▸ Your instructions:
Write every line out verbatim and omit the pictures.
....
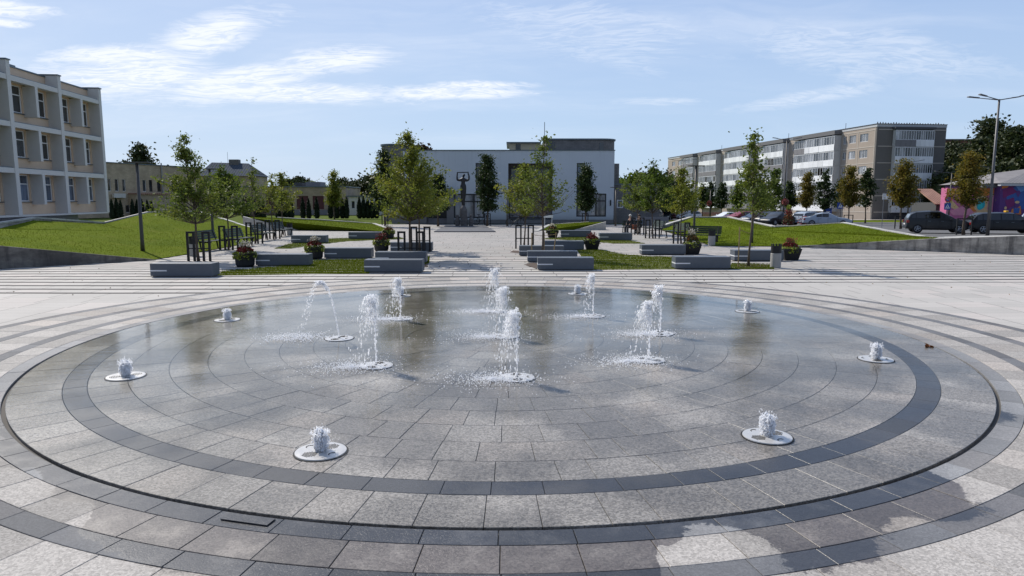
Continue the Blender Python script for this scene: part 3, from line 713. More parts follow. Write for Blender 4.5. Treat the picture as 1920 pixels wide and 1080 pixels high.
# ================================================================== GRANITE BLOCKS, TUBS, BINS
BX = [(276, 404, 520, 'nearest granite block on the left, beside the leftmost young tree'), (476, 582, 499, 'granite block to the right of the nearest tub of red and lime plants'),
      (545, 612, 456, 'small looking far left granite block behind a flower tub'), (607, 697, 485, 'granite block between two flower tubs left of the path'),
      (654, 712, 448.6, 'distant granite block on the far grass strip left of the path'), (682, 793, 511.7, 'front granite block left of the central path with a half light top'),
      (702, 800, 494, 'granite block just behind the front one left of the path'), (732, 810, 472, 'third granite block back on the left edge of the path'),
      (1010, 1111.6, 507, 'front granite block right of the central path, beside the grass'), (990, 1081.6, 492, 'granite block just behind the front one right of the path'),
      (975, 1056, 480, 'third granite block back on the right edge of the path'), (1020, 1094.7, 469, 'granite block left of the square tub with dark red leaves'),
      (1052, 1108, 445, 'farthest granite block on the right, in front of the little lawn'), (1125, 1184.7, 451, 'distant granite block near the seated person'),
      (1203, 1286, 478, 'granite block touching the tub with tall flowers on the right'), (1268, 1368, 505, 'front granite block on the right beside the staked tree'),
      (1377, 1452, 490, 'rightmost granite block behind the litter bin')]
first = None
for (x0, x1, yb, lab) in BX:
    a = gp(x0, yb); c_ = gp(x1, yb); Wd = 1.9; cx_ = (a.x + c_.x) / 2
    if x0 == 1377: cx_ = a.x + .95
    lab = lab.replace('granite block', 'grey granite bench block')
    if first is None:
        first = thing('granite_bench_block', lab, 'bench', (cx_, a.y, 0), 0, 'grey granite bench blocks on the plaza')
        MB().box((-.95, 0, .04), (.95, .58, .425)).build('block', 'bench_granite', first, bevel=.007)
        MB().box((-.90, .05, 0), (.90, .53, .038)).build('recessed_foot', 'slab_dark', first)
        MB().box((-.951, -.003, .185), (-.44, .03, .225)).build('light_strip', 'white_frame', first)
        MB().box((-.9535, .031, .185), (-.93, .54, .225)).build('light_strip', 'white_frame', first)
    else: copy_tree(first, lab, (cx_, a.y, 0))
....
▸ Solution to this exercise:
Continue the Blender Python script for this scene: part 3, from line 713. More parts follow. Write for Blender 4.5. Treat the picture as 1920 pixels wide and 1080 pixels high.
# ================================================================== GRANITE BLOCKS, TUBS, BINS
BX = [(276, 404, 520, 'nearest granite block on the left, beside the leftmost young tree'), (476, 582, 499, 'granite block to the right of the nearest tub of red and lime plants'),
      (545, 612, 456, 'small looking far left granite block behind a flower tub'), (607, 697, 485, 'granite block between two flower tubs left of the path'),
      (654, 712, 448.6, 'distant granite block on the far grass strip left of the path'), (682, 793, 511.7, 'front granite block left of the central path with a half light top'),
      (702, 800, 494, 'granite block just behind the front one left of the path'), (732, 810, 472, 'third granite block back on the left edge of the path'),
      (1010, 1111.6, 507, 'front granite block right of the central path, beside the grass'), (990, 1081.6, 492, 'granite block just behind the front one right of the path'),
      (975, 1056, 480, 'third granite block back on the right edge of the path'), (1020, 1094.7, 469, 'granite block left of the square tub with dark red leaves'),
      (1052, 1108, 445, 'farthest granite block on the right, in front of the little lawn'), (1125, 1184.7, 451, 'distant granite block near the seated person'),
      (1203, 1286, 478, 'granite block touching the tub with tall flowers on the right'), (1268, 1368, 505, 'front granite block on the right beside the staked tree'),
      (1377, 1452, 490, 'rightmost granite block behind the litter bin')]
first = None
for (x0, x1, yb, lab) in BX:
    a = gp(x0, yb); c_ = gp(x1, yb); Wd = 1.9; cx_ = (a.x + c_.x) / 2
    if x0 == 1377: cx_ = a.x + .95
    lab = lab.replace('granite block', 'grey granite bench block')
    if first is None:
        first = thing('granite_bench_block', lab, 'bench', (cx_, a.y, 0), 0, 'grey granite bench blocks on the plaza')
        MB().box((-.95, 0, .04), (.95, .58, .425)).build('block', 'bench_granite', first, bevel=.007)
        MB().box((-.90, .05, 0), (.90, .53, .038)).build('recessed_foot', 'slab_dark', first)
        MB().box((-.951, -.003, .185), (-.44, .03, .225)).build('light_strip', 'white_frame', first)
        MB().box((-.9535, .031, .185), (-.93, .54, .225)).build('light_strip', 'white_frame', first)
    else: copy_tree(first, lab, (cx_, a.y, 0))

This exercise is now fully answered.